What makes the golfing superstar’s tale compelling, after all, is not that he’s another celebrity in trouble or another fallen athletic “role model” in a decade lousy with them. His scandal has nothing to tell us about race, and nothing new to say about hypocrisy. The conflict between Tiger’s picture-perfect family life and his marathon womanizing is the oldest of morality tales.
Rich also mentions something I’ve wondered about. Didn’t Woods scam the companies he was associated with? I’m guessing many, if not all, of those companies had no idea Woods was so far off the reservation with respect to the reality behind the image he so readily sold them. Weren’t they taken in as well? And will there be any financial fallout or suits from that?
Ah well, but then Rich draws our attention to the deceit as a syndrome in our financial, political and social world.
As cons go, Woods’s fraudulent image as an immaculate exemplar of superhuman steeliness is benign. His fall will damage his family, closest friends, Accenture and the golf industry much more than the rest of us.
But the syndrome it epitomizes is not harmless. We keep being fooled by leaders in all sectors of American life, over and over. A decade that began with the “reality” television craze exemplified by “American Idol” and “Survivor” — both blissfully devoid of any reality whatsoever — spiraled into a wholesale flight from truth.
Here, Rich mentions such scammers as John Edwards, David Vittter, Larry Craig, Bernie Kerik and Eliot Sptizer, with special attention to Bernie Madoff, Ken Lay and:
. . . those titans who legally created and sold the securities that gamed and then wrecked the [financial] system.
But he returns to Woods as the simplest and easiest to mark exemplar of the wholesale fraud going on. If it weren’t for Woods amazing talent in golf, he’d be the Bernie Madoff of sport.
After his “indefinite break” from golf, Woods will surely be back on the links once the next celebrity scandal drowns his out. But after a decade in which two true national catastrophes, a wasteful war and a near-ruinous financial collapse, were both in part byproducts of the ease with which our leaders bamboozled us, we can’t so easily move on.
However, Woods may not be the biggest “hollow man” out there. Rich says there may yet be another and even bigger one.
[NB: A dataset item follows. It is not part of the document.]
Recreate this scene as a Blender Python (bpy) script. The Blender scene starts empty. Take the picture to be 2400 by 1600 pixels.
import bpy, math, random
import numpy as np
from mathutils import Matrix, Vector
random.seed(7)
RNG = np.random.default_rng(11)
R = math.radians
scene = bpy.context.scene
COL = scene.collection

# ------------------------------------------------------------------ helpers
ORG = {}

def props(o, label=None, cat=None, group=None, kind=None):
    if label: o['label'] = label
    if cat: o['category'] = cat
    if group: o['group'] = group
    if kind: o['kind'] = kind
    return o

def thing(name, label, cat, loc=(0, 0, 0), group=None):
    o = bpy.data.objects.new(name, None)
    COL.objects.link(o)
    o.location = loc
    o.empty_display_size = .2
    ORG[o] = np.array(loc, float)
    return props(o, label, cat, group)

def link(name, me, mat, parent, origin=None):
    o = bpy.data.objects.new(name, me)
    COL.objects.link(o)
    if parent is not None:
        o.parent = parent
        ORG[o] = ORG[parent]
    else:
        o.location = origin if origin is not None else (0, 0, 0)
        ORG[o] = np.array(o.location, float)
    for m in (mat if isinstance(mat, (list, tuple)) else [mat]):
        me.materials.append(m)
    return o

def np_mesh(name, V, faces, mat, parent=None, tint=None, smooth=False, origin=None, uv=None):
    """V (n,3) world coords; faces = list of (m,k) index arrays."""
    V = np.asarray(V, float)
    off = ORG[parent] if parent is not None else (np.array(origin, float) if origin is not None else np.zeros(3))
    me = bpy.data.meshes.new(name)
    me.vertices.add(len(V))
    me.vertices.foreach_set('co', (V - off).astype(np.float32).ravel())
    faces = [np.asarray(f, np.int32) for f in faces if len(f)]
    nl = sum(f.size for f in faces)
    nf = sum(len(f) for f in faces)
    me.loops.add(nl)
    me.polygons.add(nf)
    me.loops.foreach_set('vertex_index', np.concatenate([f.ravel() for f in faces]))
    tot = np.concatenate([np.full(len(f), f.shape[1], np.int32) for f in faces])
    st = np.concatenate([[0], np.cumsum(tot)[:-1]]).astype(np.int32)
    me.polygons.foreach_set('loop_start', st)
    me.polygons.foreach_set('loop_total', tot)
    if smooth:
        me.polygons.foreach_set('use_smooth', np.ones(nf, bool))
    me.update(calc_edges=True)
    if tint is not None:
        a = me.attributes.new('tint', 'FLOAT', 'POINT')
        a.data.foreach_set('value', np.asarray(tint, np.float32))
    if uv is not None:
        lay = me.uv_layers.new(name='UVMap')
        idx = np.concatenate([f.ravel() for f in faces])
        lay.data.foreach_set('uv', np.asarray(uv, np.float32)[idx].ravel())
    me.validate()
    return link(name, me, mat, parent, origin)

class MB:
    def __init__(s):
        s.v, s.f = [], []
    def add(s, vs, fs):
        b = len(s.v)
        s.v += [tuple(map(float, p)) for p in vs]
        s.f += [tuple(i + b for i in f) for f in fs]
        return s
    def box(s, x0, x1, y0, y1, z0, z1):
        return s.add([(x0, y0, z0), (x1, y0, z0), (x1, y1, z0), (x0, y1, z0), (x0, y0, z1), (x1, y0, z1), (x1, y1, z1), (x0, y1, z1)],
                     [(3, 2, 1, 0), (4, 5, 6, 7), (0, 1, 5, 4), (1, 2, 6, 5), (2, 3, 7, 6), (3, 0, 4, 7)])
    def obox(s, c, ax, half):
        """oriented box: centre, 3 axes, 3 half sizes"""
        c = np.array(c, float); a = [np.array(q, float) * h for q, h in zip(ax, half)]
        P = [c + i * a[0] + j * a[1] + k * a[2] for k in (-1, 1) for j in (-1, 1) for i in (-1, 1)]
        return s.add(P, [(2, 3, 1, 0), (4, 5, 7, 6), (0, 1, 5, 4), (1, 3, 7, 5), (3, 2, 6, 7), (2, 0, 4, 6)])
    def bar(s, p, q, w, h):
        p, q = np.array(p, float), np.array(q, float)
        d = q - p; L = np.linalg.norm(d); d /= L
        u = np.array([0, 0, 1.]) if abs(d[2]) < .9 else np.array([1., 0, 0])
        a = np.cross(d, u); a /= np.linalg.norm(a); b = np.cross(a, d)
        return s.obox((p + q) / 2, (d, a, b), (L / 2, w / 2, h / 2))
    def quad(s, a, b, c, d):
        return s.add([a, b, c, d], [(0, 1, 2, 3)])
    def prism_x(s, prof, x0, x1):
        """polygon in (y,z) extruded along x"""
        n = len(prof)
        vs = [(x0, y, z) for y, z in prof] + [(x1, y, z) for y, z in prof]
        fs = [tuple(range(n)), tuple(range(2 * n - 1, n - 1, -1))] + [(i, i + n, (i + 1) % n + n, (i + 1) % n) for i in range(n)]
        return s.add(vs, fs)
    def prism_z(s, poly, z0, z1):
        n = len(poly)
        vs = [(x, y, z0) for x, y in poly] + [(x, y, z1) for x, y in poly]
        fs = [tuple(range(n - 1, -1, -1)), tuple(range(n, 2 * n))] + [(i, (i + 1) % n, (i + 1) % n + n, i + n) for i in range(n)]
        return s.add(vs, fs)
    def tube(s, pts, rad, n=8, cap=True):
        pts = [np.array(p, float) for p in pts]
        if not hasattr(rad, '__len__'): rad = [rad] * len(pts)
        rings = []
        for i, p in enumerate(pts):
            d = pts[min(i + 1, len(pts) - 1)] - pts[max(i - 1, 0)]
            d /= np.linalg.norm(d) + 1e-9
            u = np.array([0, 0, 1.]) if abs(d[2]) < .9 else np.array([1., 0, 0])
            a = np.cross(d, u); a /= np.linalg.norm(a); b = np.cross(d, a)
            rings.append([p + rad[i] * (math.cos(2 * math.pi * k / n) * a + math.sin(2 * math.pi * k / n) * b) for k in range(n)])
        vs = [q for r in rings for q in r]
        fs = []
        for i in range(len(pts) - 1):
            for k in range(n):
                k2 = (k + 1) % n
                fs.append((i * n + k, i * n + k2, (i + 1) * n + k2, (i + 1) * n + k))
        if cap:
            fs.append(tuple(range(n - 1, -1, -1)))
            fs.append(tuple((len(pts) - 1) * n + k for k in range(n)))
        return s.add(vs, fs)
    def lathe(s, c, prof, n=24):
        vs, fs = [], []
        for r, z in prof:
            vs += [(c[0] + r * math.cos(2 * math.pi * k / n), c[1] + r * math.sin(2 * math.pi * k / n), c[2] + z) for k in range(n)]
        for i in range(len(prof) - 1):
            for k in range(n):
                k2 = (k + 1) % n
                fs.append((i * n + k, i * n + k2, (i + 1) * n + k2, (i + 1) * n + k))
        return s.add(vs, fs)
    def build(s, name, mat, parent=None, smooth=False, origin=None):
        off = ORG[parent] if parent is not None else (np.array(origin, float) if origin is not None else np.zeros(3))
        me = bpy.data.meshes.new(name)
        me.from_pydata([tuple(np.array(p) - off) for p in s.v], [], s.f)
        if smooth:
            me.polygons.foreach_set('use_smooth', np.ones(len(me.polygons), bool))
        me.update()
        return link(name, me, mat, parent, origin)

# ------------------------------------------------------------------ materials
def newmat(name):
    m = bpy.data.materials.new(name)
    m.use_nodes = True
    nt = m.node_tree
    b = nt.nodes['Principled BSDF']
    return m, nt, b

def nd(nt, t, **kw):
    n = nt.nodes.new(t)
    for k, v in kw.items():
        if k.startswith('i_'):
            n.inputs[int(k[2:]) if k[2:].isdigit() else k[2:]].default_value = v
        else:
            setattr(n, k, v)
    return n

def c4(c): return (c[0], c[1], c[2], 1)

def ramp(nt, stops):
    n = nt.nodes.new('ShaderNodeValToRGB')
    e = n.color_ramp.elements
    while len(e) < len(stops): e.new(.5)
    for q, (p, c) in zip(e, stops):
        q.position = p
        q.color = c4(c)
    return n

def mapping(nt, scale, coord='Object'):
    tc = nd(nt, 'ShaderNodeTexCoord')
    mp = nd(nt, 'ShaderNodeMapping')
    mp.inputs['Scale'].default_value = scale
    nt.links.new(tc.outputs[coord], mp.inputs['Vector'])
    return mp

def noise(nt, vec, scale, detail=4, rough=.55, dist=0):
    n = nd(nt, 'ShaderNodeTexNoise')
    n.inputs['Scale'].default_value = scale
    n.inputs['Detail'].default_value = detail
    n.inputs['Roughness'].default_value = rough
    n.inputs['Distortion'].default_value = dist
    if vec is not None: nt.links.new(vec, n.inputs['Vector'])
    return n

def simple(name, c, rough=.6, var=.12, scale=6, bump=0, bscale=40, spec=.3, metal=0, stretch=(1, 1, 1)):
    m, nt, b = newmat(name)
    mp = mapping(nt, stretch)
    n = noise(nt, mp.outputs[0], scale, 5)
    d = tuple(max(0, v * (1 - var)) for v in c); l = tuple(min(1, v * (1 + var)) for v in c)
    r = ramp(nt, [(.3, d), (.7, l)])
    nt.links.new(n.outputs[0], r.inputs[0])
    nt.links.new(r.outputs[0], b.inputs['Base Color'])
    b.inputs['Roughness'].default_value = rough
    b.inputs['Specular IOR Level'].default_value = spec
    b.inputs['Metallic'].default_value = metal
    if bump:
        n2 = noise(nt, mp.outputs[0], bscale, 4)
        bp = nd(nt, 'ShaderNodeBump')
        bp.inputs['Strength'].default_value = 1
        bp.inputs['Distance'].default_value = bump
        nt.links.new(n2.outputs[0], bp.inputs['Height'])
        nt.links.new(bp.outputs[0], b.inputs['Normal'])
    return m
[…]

This can be seen in the increasingly urgent political plight of Barack Obama. — a marketing scam designed to camouflage either his covert anti-American radicalism (as the right sees it) or spineless timidity (as the left sees it).
The truth may well be neither, but after a decade of being spun silly, Americans can’t be blamed for being cynical about any leader trying to sell anything. As we say goodbye to the year of Tiger Woods, it is the country, sad to say, that is left mired in a sand trap with no obvious way out.
Suspicion? Perhaps for Rich. I’ve always thought Obama was a hollow man.